The research project proposes an approach to contemporary archival practices, focusing on the creation of collective archives that integrate the memory of the body and everyday digital records as fundamental elements. It will seek to promote inclusive, participatory and affective narratives that make visible the stories and memories of migrant women. In this context, a key question arises: where and how are the stories of migrant bodies currently being archived?

The project will investigate the migrant body as a living archive, a carrier of experiences, affects and traumas that traditional archival practices tend to ignore. Through a participatory and situated methodology, this project aims to create horizontal spaces for dialogue and collaboration, where migrant women can re-signify their experiences and decide what to preserve, how to do it and for what purpose.

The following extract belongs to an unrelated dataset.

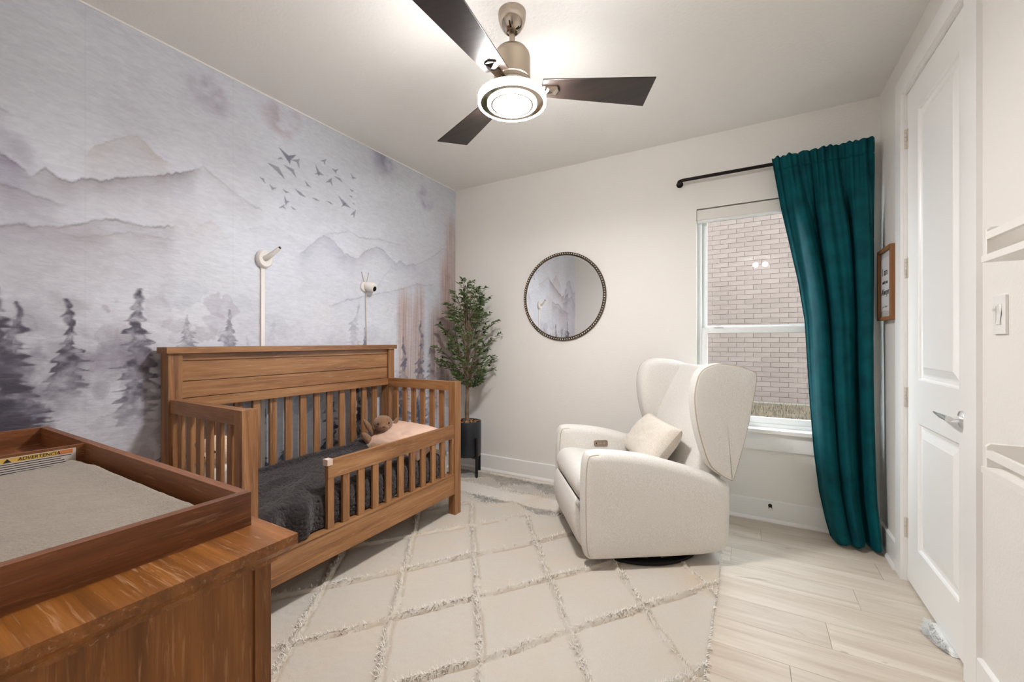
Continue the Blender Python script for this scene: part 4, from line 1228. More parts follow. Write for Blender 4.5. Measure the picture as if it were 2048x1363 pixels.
wing_o = shift([(0.583, 1.000), (0.606, 1.053), (0.650, 1.084), (0.715, 1.097), (0.83, 1.084), (0.925, 1.052), (0.940, 1.035), (0.936, 0.98), (0.890, 0.763), (0.834, 0.575), (0.798, 0.478), (0.778, 0.468), (0.700, 0.513), (0.645, 0.580), (0.590, 0.757), (0.571, 0.905)])
wing_s = spline(wing_o, 112)
for sgn in (-1, 1):
    bm = pad(bmesh.new(), wing_s, -0.408, -0.300, 0.010, 0.050, 5, 0.0)
    if sgn > 0:
        bmesh.ops.scale(bm, vec=(1, -1, 1), verts=bm.verts); bmesh.ops.reverse_faces(bm, faces=bm.faces)
    # wings splay a little: the front edge leans outwards
    for v in bm.verts:
        v.co.y += sgn * (-0.10) * max(0.0, v.co.x - 0.30)
    wg = mk('wing', bm, M_fab, chair, local=True, angle=60)
    q = inset(wing_s, 0.004)
    pts = [(x, sgn * 0.402 + sgn * (-0.10) * max(0.0, x - 0.30), z) for x, z in q]
    mk('piping', tube(bmesh.new(), pts + [pts[0]], 0.0046, 6, cap=False), M_seam, wg, local=True)
M_black = mat('black_steel', S(20, 19, 20), 0.4, 0.6)
bm = bmesh.new()
lathe(bm, [(0.335, 0.0), (0.375, 0.0), (0.380, 0.006), (0.378, 0.018), (0.365, 0.026), (0.345, 0.026), (0.335, 0.018)], 64, cap=False)
box(bm, -0.35, 0.35, -0.03, 0.03, 0.004, 0.02); box(bm, -0.03, 0.03, -0.35, 0.35, 0.004, 0.02)
lathe(bm, [(0.09, 0.004), (0.09, 0.04), (0.05, 0.06)], 24)
mk('swivel_base', bm, M_black, chair, local=True)
# control plate on the far arm's inner face
cp = mk('control_plate', prism(bmesh.new(), shift([(0.222, 0.500), (0.228, 0.493), (0.312, 0.493), (0.318, 0.500), (0.318, 0.528), (0.312, 0.534), (0.228, 0.534), (0.222, 0.528)]), 0.2805, 0.290, 'xz'), mat('taupe_metal', S(150, 132, 118), 0.35, 0.5), chair, local=True, bevel=0.0015, seg=1)
bm = bmesh.new()
for sx_ in (0.250, 0.268, 0.292):
    lathe(bm, [(0.007, 0), (0.007, 0.002), (0.005, 0.003), (0, 0.003)], 14, Matrix.Translation((sx_ - 0.39, 0.2805, 0.5)) @ Matrix.Rotation(PI / 2, 4, 'X'))
mk('buttons', bm, mat('button_metal', S(172, 158, 146), 0.3, 0.6), cp, local=True)
mk('usb_port', B(0.236 - 0.39, 0.241 - 0.39, 0.279, 0.2815, 0.494, 0.506), M_black, cp, local=True, smooth=False)
# lumbar pillow
M_linen = boucle('oatmeal_weave', S(200, 188, 172), S(232, 224, 212))
Mp = Matrix.Translation((CO.x, CO.y, 0)) @ Matrix.Rotation(CA, 4, 'Z') @ Matrix.Translation((0.118, 0.010, 0.598)) @ Matrix.Rotation(math.radians(-96), 4, 'Z') @ Matrix.Rotation(math.radians(52), 4, 'X')
cushion('lumbar_pillow', 0.54, 0.30, 0.17, M_linen, Mp, 'small oatmeal woven lumbar pillow leaning on the armchair back', 'pillow', puff=0.45, wr=0.02, seed=5)

# ------------------------------------------------------------------ ceiling fan with ring lamp
FX, FY = -0.944, 1.650
fan = thing('ceiling_fan', 'three-blade dark ceiling fan with brushed nickel motor and lit crystal ring lamp', 'fan', (FX, FY, 2.26))
FM = Matrix.Translation((FX, FY, 0))
M_nick = mat('brushed_nickel', S(186, 172, 154), 0.30, 1.0, bmp=((300, 300, 4), 0.10, 0.001))
M_pol = mat('polished_nickel', S(196, 184, 170), 0.06, 1.0)
mk('canopy', lathe(bmesh.new(), [(0.063, ZC), (0.064, 2.700), (0.062, 2.694), (0.063, 2.690), (0.062, 2.680), (0.055, 2.655), (0.042, 2.634), (0.030, 2.622), (0.026, 2.620), (0.024, 2.626), (0.0, 2.630)], 40, FM, cap=False), M_pol, fan)
mk('downrod', lathe(bmesh.new(), [(0.0125, 2.63), (0.0125, 2.555), (0.017, 2.553), (0.020, 2.545), (0.020, 2.535)], 20, FM), M_nick, fan)
mk('motor_housing', lathe(bmesh.new(), [(0.0, 2.549), (0.028, 2.548), (0.050, 2.544), (0.068, 2.535), (0.079, 2.519), (0.083, 2.500), (0.083, 2.405), (0.080, 2.402), (0.081, 2.396), (0.083, 2.393), (0.083, 2.366), (0.070, 2.358), (0.0, 2.356)], 48, FM), M_nick, fan)
mk('motor_band', lathe(bmesh.new(), [(0.0825, 2.394), (0.0845, 2.392), (0.0845, 2.382), (0.0835, 2.380), (0.0845, 2.378), (0.0845, 2.367), (0.0825, 2.365)], 48, FM, cap=False), M_pol, fan)
M_blade = wood('espresso_blade', S(26, 20, 18), S(40, 31, 27), S(52, 41, 35), axis='x', rough=0.38, amount=0.3)
for k in range(3):
    aa = math.radians(33.0 + 120 * k)
    RM = FM @ Matrix.Rotation(aa, 4, 'Z') @ Matrix.Translation((0, 0, 2.372)) @ Matrix.Rotation(math.radians(-7), 4, 'X')
    bm = prism(bmesh.new(), [(0.135, -0.058), (0.632, -0.094), (0.640, 0.092), (0.135, 0.052)], -0.003, 0.003, 'xy')
    bmesh.ops.transform(bm, matrix=RM, verts=bm.verts)
    bl = mk('blade', bm, M_blade, fan, bevel=0.0012, seg=1)
    bm = bmesh.new()
    pr = [(0.085, -0.020), (0.200, -0.030), (0.214, 0.0), (0.200, 0.030), (0.085, 0.020)]
    prism(bm, pr, -0.0105, -0.003, 'xy')
    top = bm.verts.new((0.185, 0.0, -0.021))
    bl4 = [bm.verts.new(p) for p in ((0.150, -0.026, -0.0105), (0.205, -0.026, -0.0105), (0.205, 0.026, -0.0105), (0.150, 0.026, -0.0105))]
    for j in range(4): bm.faces.new((bl4[j], bl4[(j + 1) % 4], top))
    box(bm, 0.055, 0.105, -0.018, 0.018, -0.012, -0.003)
    bmesh.ops.recalc_face_normals(bm, faces=bm.faces)
    bmesh.ops.transform(bm, matrix=RM, verts=bm.verts)
    mk('blade_iron', bm, M_pol, bl, smooth=False)
lamp = mk('lamp_fitter', lathe(bmesh.new(), [(0.060, 2.358), (0.066, 2.350), (0.066, 2.336), (0.058, 2.332), (0.052, 2.326), (0.052, 2.312), (0.0, 2.310)], 40, FM), M_pol, fan)
# square-section rings, chrome face between two crystal bands
def ring(bm, r0, r1, z0, z1, n=72):
    lathe(bm, [(r0, z0), (r1, z0), (r1, z1), (r0, z1), (r0, z0)], n, FM, cap=False)
    return bm
def lamp_mat(name, col, st):
    m, nt, b = base_mat(name)
    b.inputs['Base Color'].default_value = (0.8, 0.78, 0.74, 1)
    b.inputs['Roughness'].default_value = 0.2
    v = N(nt, 'ShaderNodeTexVoronoi'); v.inputs['Scale'].default_value = 120
    nt.links.new(coords(nt), v.inputs['Vector'])
    r = ramp(nt, v.outputs['Distance'], [(0.05, (0.45, 0.45, 0.45, 1)), (0.6, (1.3, 1.3, 1.3, 1))])
    b.inputs['Emission Color'].default_value = col
    mu = N(nt, 'ShaderNodeMath', operation='MULTIPLY'); mu.inputs[1].default_value = st
    nt.links.new(r, mu.inputs[0]); nt.links.new(mu.outputs[0], b.inputs['Emission Strength'])
    return m
WARM = (1.0, 0.985, 0.985, 1)
M_cry = lamp_mat('lit_crystal', (1.0, 0.99, 0.985, 1), LAMP_RING)
mk('crystal_ring', ring(bmesh.new(), 0.143, 0.154, 2.296, 2.326), M_cry, lamp)
mk('crystal_ring', ring(bmesh.new(), 0.097, 0.112, 2.292, 2.306), M_cry, lamp)
mk('chrome_ring', ring(bmesh.new(), 0.112, 0.143, 2.297, 2.302), M_pol, lamp)
mk('lamp_back', ring(bmesh.new(), 0.052, 0.143, 2.312, 2.316), M_pol, lamp)
mk('ring_cover', ring(bmesh.new(), 0.050, 0.1475, 2.3265, 2.3295), M_nick, lamp)  # unseen cap added to cut the ring's light on the ceiling
mk('lamp_rim', ring(bmesh.new(), 0.088, 0.097, 2.289, 2.312), M_pol, lamp)
mk('lamp_disc', lathe(bmesh.new(), [(0.0, 2.291), (0.088, 2.291), (0.088, 2.300), (0.0, 2.300)], 48, FM), mat('lit_diffuser', (0.8, 0.8, 0.8, 1), 0.5, emit=(WARM, LAMP_DISC)), lamp)

# hall ceiling lamp behind the camera (it shows in the window glass)
hl = thing('hall_ceiling_lamp', 'frosted hall ceiling lamp outside the nursery doorway', 'lamp', (0.142, -1.9, ZC))
HM = Matrix.Translation((0.142, -1.9, 0))
mk('lamp_base', lathe(bmesh.new(), [(0.10, ZC), (0.10, 2.69), (0.02, 2.68), (0.02, 2.63), (0, 2.63)], 32, HM), M_pol, hl)
for sx_ in (-0.075, 0.075):
    mk('shade', ball(bmesh.new(), (0.142 + sx_, -1.9, 2.60), (0.045, 0.045, 0.045), None, 24, 14), mat('lit_frosted_glass', (0.9, 0.88, 0.84, 1), 0.4, emit=((1.0, 0.99, 0.98, 1), HALL_LAMP)), hl)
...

This approach not only encourages the active participation of communities, giving them back agency, but also addresses the ethical, technical and sustainability challenges linked to the use of digital tools in the creation of archives.

 

Among the 12 finalist proposals, the following nominations should be highlighted as alternates:

Miren Bayona and Paula Cárcamo | cuerpo, te tomo (relevo), alternate residency proposal seeks to enhance community strategies as well as recover previous practices of referents whose methodologies can provide applicable ways to recover meeting spaces.

Anaïs Florin | Custodiar lagunas. Encuentros y afectos en torno a la archivística autónoma, an alternate proposal that seeks the potential of artistic mediation in the activation of documentary collections in order to contribute to the expansion and multiplication of existing narratives, as well as the possibility of giving rise to spaces of affectation and collective reflection.